## YOUR GOAL:
Everything from the line with "Write the bpy" down to the line with "sin, cos, pi = math.sin, math.cos, math.pi" below must be printed exactly, those two lines included. Exclude pictures.

## EXTRACTED ENTRIES:
────────────────────────────────────────
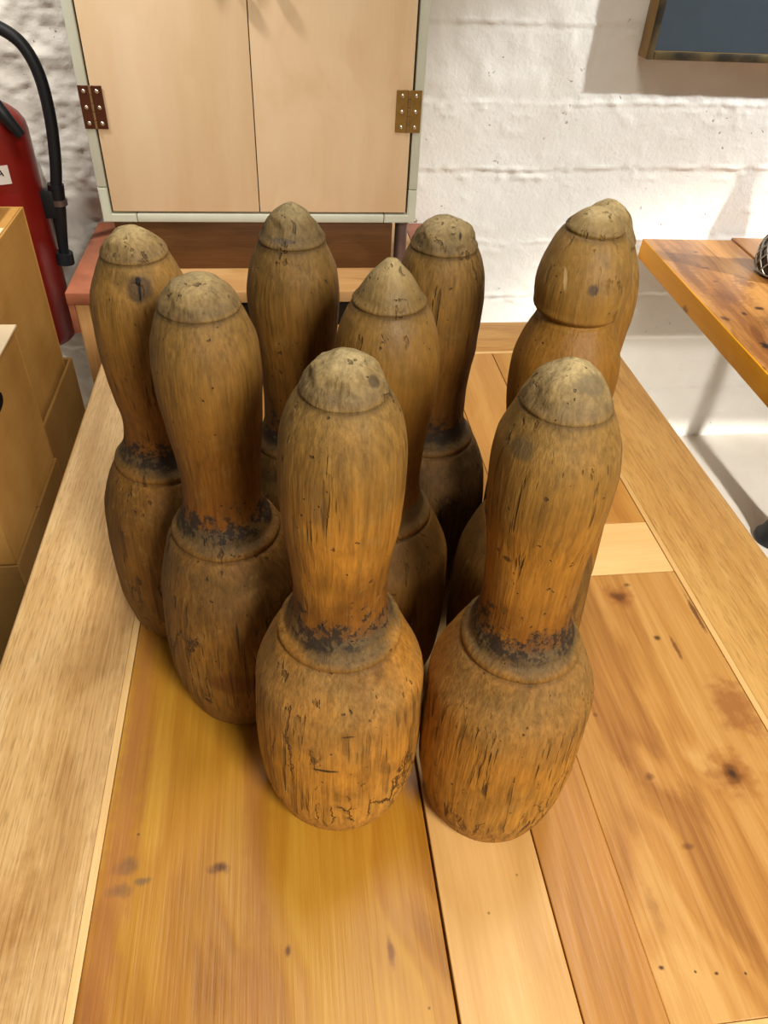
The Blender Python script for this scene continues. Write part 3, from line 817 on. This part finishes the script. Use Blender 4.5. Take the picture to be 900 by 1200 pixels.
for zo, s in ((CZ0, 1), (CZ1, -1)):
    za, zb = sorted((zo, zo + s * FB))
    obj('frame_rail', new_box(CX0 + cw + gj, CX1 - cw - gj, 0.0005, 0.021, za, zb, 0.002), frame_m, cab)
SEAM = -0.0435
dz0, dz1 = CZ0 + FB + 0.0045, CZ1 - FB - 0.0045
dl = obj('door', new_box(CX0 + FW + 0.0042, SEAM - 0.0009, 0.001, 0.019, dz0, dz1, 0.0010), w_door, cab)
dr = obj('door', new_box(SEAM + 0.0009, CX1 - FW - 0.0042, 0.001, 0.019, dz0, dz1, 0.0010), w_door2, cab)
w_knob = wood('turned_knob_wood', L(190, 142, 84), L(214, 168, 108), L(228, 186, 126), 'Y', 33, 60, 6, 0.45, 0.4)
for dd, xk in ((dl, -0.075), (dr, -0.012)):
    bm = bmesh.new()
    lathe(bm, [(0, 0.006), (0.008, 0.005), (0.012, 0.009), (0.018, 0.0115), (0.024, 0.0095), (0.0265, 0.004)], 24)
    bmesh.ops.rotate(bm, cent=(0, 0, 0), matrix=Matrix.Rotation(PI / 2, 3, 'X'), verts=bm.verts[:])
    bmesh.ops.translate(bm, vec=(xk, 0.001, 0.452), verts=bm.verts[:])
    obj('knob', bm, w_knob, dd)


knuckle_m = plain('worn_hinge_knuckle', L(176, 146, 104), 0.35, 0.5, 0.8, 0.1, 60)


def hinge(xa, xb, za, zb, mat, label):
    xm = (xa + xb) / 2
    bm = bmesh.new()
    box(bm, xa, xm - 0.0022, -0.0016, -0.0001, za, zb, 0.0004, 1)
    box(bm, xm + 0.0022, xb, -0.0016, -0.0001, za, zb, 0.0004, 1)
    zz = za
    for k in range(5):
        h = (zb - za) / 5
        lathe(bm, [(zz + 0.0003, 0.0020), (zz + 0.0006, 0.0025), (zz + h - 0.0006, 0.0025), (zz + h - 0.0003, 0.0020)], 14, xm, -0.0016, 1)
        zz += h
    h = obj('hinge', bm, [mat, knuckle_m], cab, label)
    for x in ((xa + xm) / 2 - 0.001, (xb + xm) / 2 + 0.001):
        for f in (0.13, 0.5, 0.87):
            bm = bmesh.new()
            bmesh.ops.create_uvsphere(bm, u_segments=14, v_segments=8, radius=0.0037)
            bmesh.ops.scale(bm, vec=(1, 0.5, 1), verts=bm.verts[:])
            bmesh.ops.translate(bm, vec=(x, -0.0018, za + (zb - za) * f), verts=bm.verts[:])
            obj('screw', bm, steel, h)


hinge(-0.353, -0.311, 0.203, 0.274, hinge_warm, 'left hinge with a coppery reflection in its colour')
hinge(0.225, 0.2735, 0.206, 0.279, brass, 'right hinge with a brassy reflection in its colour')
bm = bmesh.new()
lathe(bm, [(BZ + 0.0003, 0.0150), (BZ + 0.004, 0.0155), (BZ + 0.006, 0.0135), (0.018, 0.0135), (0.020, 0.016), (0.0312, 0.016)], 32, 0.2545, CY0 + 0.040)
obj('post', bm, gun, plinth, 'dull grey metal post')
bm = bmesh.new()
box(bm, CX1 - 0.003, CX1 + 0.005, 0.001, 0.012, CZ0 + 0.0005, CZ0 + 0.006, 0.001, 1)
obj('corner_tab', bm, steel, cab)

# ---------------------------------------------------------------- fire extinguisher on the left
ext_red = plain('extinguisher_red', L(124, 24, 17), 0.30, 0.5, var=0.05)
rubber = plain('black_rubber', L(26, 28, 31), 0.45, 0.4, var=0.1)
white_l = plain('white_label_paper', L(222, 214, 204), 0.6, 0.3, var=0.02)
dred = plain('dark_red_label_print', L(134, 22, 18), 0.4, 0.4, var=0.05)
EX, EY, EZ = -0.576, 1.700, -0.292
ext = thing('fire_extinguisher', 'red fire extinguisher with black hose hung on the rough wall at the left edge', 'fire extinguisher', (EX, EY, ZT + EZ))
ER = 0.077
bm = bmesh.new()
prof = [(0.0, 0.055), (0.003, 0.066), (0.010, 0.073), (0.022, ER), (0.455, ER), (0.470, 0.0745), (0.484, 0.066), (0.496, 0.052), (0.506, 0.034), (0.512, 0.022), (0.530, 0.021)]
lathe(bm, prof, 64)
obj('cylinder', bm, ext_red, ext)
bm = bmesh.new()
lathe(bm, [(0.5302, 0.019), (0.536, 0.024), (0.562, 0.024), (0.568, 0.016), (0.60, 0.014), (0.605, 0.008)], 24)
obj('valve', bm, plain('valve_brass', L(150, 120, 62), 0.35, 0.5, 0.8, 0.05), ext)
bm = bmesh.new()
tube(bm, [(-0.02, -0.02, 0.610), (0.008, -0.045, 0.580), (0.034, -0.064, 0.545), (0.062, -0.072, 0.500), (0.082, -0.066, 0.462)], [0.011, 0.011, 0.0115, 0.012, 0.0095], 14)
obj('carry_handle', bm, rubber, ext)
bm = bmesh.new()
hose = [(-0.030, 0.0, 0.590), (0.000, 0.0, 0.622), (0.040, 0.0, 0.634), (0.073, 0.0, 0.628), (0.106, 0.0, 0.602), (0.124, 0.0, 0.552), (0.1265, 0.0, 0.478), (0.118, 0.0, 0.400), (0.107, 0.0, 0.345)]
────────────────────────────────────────
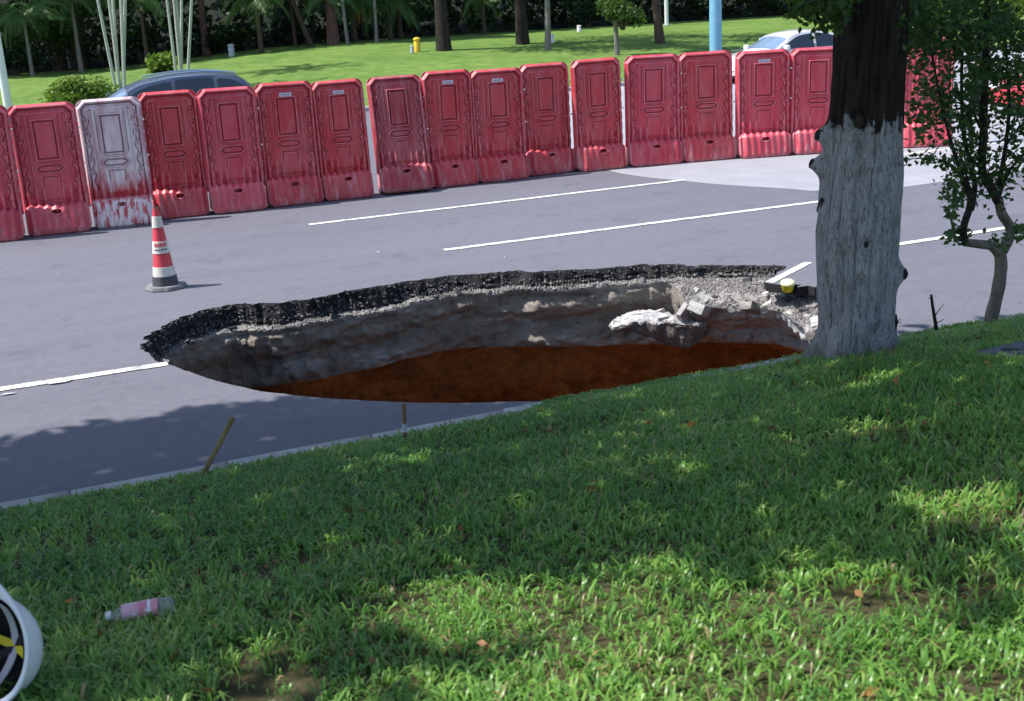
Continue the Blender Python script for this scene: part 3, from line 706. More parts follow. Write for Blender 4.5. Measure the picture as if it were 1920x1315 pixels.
────────────────────────────────────────
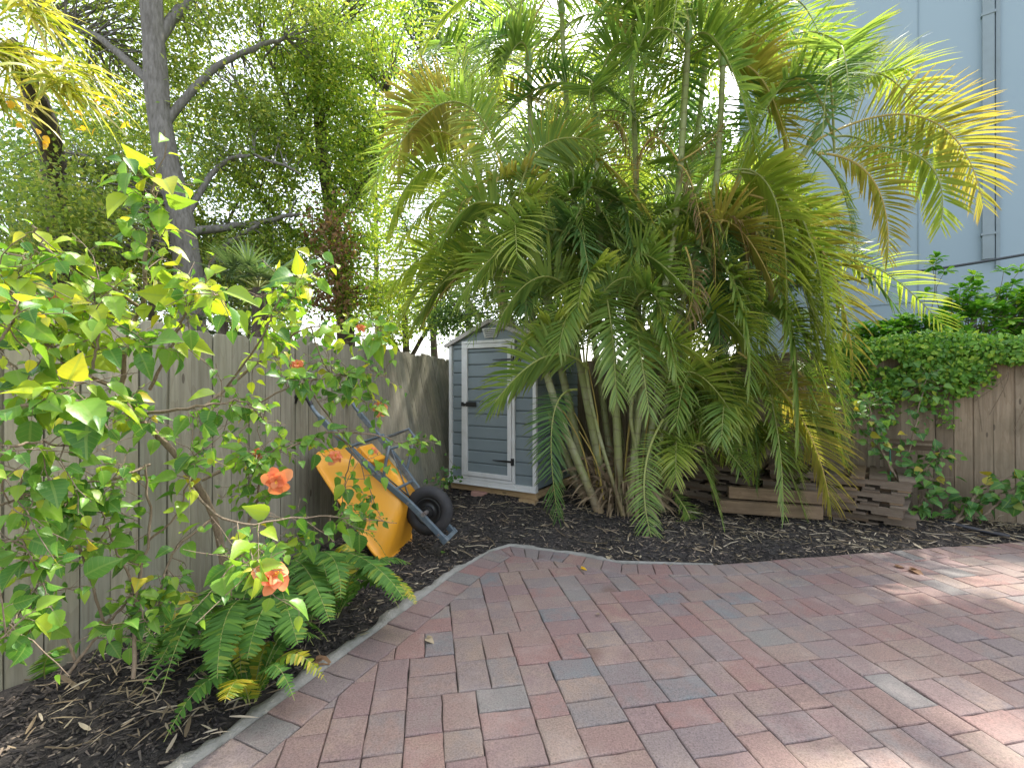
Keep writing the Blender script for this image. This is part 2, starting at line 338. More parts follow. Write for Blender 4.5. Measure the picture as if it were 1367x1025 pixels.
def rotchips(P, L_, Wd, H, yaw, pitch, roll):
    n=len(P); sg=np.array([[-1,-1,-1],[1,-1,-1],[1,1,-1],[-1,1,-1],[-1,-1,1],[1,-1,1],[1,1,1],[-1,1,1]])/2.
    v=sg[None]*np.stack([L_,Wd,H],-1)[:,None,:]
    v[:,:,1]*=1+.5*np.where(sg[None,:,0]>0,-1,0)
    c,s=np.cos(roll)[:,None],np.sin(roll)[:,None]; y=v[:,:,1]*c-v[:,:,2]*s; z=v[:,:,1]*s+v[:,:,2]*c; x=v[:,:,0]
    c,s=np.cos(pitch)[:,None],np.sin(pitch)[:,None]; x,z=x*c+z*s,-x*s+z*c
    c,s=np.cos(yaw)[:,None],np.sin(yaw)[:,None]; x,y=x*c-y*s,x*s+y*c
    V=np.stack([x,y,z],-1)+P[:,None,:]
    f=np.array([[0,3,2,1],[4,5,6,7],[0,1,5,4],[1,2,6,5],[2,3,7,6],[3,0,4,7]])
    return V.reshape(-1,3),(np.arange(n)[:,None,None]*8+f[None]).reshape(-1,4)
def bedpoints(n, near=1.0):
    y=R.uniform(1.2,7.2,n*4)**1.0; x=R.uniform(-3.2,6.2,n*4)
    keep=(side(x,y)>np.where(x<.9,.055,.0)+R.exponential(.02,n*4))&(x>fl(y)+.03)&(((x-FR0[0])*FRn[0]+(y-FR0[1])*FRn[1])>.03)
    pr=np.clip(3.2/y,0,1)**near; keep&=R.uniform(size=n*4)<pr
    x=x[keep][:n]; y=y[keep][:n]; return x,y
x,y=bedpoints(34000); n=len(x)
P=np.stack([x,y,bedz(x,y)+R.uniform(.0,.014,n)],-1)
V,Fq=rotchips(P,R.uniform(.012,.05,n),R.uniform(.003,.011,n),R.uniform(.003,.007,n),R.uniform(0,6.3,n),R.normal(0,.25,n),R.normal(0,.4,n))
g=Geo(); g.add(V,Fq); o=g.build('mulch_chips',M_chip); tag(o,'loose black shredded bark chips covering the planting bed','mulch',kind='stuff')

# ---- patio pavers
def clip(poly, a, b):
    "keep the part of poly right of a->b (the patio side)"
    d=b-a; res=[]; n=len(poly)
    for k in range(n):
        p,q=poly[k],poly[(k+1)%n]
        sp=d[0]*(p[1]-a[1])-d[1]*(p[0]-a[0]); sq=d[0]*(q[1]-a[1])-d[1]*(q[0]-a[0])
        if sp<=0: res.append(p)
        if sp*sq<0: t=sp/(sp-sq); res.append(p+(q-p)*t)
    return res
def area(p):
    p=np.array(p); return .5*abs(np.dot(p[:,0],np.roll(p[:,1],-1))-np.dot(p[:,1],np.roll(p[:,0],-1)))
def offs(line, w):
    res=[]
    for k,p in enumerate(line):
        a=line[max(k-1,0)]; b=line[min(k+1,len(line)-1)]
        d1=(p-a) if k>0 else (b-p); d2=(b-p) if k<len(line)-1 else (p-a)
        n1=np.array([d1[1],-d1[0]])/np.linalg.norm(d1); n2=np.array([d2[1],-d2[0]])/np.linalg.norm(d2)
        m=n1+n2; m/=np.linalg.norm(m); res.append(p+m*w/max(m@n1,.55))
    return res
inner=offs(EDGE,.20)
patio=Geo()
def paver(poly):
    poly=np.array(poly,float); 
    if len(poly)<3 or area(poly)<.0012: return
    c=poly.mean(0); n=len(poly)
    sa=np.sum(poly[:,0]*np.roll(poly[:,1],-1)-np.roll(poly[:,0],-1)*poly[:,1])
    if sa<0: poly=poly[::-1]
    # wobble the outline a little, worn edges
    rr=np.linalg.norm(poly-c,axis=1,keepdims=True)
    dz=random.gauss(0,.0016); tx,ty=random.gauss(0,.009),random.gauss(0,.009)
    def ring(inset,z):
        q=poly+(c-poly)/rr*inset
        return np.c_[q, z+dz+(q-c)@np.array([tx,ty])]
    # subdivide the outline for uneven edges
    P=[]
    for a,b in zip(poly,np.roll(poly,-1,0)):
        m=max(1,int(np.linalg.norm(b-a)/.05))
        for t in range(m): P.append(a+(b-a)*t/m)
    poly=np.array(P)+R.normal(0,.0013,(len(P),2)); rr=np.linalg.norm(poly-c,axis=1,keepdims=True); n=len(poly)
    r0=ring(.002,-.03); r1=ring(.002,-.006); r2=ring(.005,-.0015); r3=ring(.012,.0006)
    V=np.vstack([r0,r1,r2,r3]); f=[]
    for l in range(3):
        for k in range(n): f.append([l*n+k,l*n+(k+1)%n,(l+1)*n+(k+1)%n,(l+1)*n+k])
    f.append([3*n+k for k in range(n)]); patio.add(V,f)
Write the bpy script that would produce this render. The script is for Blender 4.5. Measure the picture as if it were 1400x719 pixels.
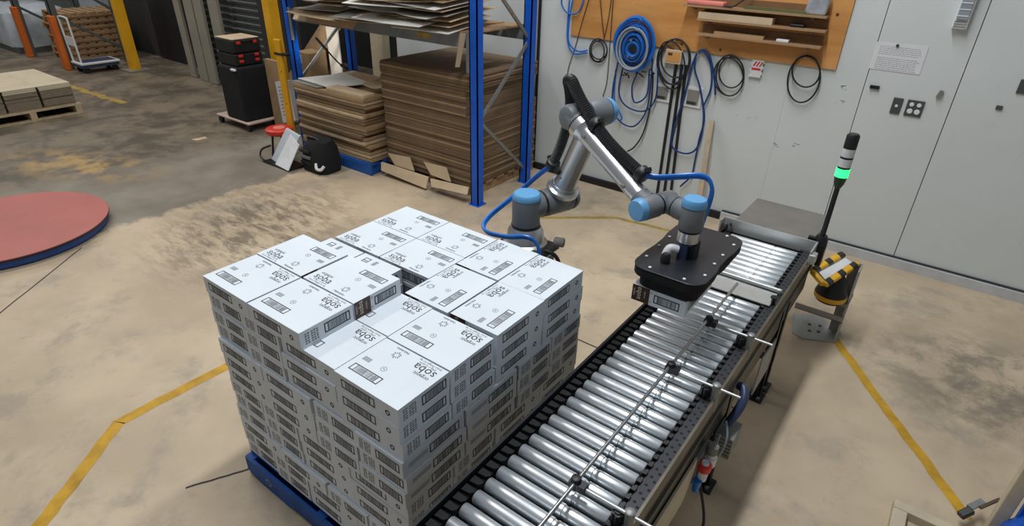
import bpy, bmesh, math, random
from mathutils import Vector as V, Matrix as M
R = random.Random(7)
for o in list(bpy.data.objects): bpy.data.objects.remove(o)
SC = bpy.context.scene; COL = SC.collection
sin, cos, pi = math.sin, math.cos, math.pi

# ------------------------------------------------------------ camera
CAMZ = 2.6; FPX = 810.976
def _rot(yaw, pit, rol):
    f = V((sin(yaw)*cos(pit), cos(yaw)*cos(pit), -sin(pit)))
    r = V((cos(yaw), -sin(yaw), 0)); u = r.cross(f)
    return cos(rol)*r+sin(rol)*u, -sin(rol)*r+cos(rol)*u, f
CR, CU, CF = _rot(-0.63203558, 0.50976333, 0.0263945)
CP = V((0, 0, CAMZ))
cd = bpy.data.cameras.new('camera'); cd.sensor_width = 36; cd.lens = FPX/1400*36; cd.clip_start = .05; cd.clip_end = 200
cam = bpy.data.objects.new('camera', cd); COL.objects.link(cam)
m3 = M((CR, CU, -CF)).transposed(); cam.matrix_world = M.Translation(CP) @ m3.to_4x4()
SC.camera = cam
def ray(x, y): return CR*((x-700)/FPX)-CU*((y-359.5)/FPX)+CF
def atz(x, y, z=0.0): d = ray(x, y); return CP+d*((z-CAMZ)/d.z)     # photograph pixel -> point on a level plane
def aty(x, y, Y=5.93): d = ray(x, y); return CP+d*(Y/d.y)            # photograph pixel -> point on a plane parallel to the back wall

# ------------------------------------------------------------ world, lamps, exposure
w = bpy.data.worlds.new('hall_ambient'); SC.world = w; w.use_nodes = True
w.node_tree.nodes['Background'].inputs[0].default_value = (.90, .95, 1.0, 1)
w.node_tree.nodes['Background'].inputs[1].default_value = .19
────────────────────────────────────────
## TASK RESPONSE:
Write the bpy script that would produce this render. The script is for Blender 4.5. Measure the picture as if it were 1400x719 pixels.
import bpy, bmesh, math, random
from mathutils import Vector as V, Matrix as M
R = random.Random(7)
for o in list(bpy.data.objects): bpy.data.objects.remove(o)
SC = bpy.context.scene; COL = SC.collection
sin, cos, pi = math.sin, math.cos, math.pi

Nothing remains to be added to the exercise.